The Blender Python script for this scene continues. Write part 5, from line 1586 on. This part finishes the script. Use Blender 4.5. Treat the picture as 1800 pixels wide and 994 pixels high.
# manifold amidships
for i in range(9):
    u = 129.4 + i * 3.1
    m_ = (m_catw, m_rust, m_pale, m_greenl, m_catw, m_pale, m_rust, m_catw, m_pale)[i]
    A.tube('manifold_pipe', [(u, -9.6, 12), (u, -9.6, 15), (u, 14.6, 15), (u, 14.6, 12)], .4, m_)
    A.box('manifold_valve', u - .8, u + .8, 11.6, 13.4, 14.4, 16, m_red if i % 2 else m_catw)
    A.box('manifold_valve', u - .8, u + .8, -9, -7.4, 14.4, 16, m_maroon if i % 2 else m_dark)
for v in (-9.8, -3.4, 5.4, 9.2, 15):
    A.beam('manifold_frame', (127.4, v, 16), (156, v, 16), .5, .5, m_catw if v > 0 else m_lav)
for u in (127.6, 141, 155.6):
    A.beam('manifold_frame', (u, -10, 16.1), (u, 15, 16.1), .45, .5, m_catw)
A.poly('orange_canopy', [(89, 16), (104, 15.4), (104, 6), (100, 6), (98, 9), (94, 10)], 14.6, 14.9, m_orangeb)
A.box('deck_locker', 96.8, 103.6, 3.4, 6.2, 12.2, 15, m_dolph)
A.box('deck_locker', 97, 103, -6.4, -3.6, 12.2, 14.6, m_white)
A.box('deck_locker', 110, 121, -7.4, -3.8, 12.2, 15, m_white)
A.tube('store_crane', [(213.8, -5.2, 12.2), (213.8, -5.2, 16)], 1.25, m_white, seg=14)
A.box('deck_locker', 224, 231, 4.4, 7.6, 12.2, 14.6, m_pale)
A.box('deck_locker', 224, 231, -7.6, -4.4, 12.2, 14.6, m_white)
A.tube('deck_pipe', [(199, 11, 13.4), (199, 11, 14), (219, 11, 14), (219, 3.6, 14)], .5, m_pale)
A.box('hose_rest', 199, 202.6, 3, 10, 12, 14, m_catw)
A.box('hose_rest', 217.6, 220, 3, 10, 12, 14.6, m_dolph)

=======

SET PROBLEM:
Write the data from above out again, exactly.

COMPLETE OUTPUT:
The Blender Python script for this scene continues. Write part 5, from line 1586 on. This part finishes the script. Use Blender 4.5. Treat the picture as 1800 pixels wide and 994 pixels high.
# manifold amidships
for i in range(9):
    u = 129.4 + i * 3.1
    m_ = (m_catw, m_rust, m_pale, m_greenl, m_catw, m_pale, m_rust, m_catw, m_pale)[i]
    A.tube('manifold_pipe', [(u, -9.6, 12), (u, -9.6, 15), (u, 14.6, 15), (u, 14.6, 12)], .4, m_)
    A.box('manifold_valve', u - .8, u + .8, 11.6, 13.4, 14.4, 16, m_red if i % 2 else m_catw)
    A.box('manifold_valve', u - .8, u + .8, -9, -7.4, 14.4, 16, m_maroon if i % 2 else m_dark)
for v in (-9.8, -3.4, 5.4, 9.2, 15):
    A.beam('manifold_frame', (127.4, v, 16), (156, v, 16), .5, .5, m_catw if v > 0 else m_lav)
for u in (127.6, 141, 155.6):
    A.beam('manifold_frame', (u, -10, 16.1), (u, 15, 16.1), .45, .5, m_catw)
A.poly('orange_canopy', [(89, 16), (104, 15.4), (104, 6), (100, 6), (98, 9), (94, 10)], 14.6, 14.9, m_orangeb)
A.box('deck_locker', 96.8, 103.6, 3.4, 6.2, 12.2, 15, m_dolph)
A.box('deck_locker', 97, 103, -6.4, -3.6, 12.2, 14.6, m_white)
A.box('deck_locker', 110, 121, -7.4, -3.8, 12.2, 15, m_white)
A.tube('store_crane', [(213.8, -5.2, 12.2), (213.8, -5.2, 16)], 1.25, m_white, seg=14)
A.box('deck_locker', 224, 231, 4.4, 7.6, 12.2, 14.6, m_pale)
A.box('deck_locker', 224, 231, -7.6, -4.4, 12.2, 14.6, m_white)
A.tube('deck_pipe', [(199, 11, 13.4), (199, 11, 14), (219, 11, 14), (219, 3.6, 14)], .5, m_pale)
A.box('hose_rest', 199, 202.6, 3, 10, 12, 14, m_catw)
A.box('hose_rest', 217.6, 220, 3, 10, 12, 14.6, m_dolph)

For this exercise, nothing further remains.